左サイドは激戦区。「アメリカに通用しているからOKではない」
その強度やスピード感、周囲の重圧に慣れなければ、W杯でドイツやスペインと互角に対峙するのは難しい。彼自身もそう考えているから、最高峰レベルでのスタメンに強く固執するのだ。
「23日の(UEFAネーションズリーグ)の試合を見ましたけど、ドイツのスピード感はアジアレベルやアメリカ戦より高いと感じた。アメリカ相手に通用しているからOKではなく、そこをイメージしながら戦っていかないと。やはり1回1回の勝負で何回も仕掛けられる相手ではない。質にこだわっていきたい」と彼が見据える領域はとにかく高いのだ。
実際、三笘が機能しなかった場合、同じポジションには前回の久保だけでなく、7月のEAFF E-1サッカー選手権MVPの相馬勇紀が控えている。
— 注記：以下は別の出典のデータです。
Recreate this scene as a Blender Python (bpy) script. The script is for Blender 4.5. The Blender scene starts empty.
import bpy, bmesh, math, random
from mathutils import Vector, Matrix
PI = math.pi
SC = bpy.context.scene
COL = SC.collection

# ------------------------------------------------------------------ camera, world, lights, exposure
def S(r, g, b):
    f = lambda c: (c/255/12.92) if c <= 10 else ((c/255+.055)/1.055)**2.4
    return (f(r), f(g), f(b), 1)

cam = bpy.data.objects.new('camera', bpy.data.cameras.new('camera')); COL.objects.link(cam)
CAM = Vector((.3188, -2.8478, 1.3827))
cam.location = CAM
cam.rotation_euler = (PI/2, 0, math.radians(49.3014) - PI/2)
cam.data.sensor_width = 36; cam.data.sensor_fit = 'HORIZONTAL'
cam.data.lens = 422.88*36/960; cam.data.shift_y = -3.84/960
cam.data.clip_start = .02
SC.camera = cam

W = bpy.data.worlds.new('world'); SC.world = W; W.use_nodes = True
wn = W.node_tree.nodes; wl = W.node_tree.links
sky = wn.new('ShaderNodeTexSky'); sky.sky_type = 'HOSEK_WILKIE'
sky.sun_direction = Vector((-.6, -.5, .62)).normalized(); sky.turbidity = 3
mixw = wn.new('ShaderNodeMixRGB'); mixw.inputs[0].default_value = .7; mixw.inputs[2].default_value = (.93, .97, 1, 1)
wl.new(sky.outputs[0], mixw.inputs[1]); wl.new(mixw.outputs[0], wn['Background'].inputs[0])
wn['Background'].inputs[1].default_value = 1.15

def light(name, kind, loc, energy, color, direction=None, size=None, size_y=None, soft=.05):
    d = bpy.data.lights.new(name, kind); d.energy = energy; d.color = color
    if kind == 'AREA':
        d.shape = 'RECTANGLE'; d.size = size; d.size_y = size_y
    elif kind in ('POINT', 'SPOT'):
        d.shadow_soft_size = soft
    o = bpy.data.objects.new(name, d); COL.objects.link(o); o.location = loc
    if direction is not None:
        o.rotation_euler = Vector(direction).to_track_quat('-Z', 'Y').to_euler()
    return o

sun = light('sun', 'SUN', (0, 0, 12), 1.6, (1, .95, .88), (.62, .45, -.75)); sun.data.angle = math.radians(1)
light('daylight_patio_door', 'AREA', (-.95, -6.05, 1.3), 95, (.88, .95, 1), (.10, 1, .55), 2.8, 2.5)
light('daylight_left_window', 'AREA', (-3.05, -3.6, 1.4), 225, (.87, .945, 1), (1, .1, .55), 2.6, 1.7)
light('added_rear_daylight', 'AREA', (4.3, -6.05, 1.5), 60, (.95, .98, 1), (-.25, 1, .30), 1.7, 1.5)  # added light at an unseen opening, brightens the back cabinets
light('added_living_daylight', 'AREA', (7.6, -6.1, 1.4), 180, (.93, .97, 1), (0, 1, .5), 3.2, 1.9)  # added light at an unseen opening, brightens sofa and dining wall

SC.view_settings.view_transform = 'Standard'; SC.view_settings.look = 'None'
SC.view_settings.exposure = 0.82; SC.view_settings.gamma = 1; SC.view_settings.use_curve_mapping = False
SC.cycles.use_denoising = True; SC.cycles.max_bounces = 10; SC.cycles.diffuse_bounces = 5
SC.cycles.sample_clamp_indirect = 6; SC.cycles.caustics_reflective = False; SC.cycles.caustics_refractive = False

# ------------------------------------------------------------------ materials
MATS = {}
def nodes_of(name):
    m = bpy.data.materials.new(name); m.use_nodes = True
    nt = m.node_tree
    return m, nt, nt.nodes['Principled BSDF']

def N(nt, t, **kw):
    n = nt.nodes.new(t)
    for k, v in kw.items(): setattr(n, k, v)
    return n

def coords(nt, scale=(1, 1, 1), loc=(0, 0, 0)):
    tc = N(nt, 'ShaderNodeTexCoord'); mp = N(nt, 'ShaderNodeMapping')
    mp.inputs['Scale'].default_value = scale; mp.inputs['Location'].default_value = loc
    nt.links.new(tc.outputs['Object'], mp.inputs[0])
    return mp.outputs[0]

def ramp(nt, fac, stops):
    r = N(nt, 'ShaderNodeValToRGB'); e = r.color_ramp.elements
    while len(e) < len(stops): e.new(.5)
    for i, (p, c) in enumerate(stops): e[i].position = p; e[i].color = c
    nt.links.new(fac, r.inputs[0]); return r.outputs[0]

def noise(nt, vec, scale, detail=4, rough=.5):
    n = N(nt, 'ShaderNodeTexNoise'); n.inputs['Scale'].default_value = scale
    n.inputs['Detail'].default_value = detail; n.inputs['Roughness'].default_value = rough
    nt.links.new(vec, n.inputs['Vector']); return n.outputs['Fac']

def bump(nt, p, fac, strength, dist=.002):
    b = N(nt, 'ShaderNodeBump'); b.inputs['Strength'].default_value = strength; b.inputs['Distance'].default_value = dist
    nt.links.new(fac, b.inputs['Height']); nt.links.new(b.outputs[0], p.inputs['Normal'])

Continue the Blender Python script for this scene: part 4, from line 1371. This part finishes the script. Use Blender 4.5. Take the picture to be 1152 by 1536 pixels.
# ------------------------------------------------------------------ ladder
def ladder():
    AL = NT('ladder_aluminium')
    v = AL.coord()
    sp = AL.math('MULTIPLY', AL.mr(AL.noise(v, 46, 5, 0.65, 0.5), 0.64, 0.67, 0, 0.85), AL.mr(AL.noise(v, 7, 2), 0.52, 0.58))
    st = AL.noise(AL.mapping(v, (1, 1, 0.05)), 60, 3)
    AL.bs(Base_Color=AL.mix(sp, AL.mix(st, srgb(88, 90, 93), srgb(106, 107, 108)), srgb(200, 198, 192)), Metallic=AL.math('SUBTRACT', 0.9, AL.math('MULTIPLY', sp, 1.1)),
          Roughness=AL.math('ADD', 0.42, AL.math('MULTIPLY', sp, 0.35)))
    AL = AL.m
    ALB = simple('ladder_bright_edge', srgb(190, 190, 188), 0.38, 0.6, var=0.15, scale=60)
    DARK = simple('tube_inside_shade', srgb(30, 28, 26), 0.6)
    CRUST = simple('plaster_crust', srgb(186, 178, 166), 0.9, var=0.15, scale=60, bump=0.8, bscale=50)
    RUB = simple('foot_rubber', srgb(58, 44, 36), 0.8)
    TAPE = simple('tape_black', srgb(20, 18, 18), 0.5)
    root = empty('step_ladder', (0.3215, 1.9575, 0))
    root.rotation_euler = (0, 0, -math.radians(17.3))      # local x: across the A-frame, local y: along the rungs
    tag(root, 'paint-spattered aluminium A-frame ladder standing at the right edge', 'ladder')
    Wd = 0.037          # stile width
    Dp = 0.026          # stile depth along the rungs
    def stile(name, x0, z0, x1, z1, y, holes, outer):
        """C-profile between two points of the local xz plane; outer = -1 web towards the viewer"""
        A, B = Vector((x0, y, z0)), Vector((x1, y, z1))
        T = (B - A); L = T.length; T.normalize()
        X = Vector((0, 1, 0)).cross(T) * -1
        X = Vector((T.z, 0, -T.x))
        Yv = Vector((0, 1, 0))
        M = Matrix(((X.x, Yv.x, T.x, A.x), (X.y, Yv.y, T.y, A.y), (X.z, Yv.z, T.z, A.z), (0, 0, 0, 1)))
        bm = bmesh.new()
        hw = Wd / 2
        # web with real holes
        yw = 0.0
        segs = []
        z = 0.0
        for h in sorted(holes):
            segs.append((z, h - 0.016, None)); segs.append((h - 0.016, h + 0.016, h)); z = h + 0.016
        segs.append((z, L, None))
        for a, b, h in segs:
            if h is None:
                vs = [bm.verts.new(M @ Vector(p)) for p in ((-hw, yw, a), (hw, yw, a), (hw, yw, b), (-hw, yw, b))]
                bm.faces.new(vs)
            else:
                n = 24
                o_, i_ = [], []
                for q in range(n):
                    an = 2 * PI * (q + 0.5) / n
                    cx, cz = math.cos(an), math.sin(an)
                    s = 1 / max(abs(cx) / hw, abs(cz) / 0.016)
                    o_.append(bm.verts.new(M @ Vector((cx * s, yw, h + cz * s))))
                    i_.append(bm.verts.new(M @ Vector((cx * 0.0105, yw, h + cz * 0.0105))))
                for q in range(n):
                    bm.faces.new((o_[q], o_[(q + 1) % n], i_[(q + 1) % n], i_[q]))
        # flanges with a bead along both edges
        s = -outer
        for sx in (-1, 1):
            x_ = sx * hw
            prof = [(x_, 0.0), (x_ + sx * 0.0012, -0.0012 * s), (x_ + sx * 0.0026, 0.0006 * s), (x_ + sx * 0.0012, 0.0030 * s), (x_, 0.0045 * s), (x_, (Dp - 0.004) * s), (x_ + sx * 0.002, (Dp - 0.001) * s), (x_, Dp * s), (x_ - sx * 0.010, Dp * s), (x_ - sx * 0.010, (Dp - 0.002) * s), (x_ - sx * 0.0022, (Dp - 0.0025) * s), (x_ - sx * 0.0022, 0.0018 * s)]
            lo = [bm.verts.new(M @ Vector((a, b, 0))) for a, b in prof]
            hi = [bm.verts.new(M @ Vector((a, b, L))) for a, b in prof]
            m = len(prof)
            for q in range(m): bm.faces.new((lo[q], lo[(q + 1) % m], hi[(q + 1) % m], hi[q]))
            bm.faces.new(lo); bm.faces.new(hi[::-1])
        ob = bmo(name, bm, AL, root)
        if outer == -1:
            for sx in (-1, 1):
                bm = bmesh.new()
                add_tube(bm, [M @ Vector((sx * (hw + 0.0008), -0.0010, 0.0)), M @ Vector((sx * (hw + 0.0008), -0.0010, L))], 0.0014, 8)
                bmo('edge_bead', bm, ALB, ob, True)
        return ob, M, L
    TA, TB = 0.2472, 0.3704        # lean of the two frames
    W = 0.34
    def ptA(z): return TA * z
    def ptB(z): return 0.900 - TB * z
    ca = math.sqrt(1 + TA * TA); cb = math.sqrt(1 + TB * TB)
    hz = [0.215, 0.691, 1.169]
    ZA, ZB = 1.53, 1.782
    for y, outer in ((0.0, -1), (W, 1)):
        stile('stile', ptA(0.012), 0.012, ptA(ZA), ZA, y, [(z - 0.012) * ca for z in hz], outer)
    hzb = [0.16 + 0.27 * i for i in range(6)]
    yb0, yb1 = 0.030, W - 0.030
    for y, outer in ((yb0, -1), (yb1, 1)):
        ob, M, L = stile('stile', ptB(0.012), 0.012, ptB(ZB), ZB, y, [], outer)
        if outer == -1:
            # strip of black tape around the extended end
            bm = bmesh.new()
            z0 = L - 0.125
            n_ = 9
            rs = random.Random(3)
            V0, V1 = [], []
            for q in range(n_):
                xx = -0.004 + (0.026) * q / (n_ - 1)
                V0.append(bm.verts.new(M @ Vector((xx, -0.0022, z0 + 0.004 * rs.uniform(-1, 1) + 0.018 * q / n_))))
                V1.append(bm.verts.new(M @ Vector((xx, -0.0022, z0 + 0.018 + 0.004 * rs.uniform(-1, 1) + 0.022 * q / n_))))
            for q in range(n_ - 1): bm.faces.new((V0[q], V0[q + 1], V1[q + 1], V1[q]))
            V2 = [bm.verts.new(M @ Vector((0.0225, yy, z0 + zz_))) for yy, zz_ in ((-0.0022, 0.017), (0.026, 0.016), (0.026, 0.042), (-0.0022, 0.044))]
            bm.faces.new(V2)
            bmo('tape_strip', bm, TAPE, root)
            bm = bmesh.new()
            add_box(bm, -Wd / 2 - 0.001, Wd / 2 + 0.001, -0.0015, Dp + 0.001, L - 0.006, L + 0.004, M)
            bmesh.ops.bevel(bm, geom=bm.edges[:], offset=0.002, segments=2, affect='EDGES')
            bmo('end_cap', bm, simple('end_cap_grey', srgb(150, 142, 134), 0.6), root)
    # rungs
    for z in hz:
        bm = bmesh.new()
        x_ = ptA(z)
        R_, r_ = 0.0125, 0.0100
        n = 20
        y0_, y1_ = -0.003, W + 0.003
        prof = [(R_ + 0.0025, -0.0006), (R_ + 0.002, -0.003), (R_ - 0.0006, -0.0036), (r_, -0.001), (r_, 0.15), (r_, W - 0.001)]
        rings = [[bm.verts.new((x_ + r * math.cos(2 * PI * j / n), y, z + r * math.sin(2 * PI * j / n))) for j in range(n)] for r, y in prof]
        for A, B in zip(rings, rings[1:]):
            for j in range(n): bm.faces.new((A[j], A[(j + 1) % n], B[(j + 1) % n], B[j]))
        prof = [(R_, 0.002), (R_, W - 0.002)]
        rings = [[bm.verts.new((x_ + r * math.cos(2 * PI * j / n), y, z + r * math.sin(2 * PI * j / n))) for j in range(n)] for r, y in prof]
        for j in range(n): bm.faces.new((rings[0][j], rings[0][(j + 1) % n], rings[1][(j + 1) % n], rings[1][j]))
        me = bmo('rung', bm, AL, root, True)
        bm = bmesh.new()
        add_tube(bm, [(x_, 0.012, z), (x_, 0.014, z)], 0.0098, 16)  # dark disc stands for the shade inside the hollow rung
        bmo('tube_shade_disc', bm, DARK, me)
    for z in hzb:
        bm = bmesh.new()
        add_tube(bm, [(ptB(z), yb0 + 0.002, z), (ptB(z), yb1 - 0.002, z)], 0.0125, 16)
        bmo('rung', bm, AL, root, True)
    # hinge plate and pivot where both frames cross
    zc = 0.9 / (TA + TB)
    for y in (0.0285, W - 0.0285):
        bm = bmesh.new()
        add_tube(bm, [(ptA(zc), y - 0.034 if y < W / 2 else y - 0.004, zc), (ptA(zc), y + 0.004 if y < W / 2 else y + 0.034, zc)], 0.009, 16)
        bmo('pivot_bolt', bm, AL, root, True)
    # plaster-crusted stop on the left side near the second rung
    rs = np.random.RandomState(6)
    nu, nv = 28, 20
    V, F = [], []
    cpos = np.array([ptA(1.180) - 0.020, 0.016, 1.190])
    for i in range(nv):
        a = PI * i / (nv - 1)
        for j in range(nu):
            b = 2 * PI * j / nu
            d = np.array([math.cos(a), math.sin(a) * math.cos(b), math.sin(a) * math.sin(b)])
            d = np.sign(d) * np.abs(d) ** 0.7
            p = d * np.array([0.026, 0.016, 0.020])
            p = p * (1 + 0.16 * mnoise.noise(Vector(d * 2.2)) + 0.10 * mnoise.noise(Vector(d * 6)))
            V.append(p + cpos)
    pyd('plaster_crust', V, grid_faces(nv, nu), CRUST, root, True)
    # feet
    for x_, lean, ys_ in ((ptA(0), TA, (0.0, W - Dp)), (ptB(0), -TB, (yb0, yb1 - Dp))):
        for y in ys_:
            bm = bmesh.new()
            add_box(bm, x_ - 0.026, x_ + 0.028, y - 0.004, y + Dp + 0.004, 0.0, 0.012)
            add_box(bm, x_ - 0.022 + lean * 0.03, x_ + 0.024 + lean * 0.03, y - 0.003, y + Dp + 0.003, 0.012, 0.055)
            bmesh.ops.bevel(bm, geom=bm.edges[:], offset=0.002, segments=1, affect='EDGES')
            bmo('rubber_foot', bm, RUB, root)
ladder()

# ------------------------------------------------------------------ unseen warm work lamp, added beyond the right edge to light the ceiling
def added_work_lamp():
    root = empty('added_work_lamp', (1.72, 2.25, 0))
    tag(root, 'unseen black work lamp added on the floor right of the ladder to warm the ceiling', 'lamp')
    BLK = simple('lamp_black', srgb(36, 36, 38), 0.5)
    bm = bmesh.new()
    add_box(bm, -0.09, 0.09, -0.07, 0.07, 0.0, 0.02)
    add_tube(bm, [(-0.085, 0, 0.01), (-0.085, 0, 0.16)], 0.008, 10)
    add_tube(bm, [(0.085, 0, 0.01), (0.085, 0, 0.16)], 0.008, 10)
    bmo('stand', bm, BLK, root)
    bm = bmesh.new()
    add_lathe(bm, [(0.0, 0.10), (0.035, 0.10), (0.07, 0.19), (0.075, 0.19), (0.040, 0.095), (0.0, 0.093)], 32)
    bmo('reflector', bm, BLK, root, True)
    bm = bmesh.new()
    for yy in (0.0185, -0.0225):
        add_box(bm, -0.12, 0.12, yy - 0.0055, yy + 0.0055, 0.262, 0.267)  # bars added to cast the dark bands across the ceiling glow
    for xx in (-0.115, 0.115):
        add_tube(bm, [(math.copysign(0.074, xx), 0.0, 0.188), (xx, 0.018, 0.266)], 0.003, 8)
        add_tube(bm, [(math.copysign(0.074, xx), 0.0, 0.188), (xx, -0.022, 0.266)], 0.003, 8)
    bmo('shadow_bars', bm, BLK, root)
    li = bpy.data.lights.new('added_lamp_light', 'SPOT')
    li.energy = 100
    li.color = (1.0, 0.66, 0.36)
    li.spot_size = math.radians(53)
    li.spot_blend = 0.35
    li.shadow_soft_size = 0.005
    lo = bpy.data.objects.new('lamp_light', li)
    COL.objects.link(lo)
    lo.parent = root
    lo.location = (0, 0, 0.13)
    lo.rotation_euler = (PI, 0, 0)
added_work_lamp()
いざという時には南野や鎌田、旗手怜央も左に回ってプレーできる。それだけの激戦区にいるのだから、ここでチャンスをつかまなければ、本当にジョーカーとしての立ち位置から抜け出せなくなってしまいかねない。
彼ほどの壮大なポテンシャルを秘めた選手がそのレベルに甘んじていてほしくない。ここで一気に突き抜けてほしい。まずは先発・三笘がどのような入りを見せるのか。そこから冷静に見極めたいものである。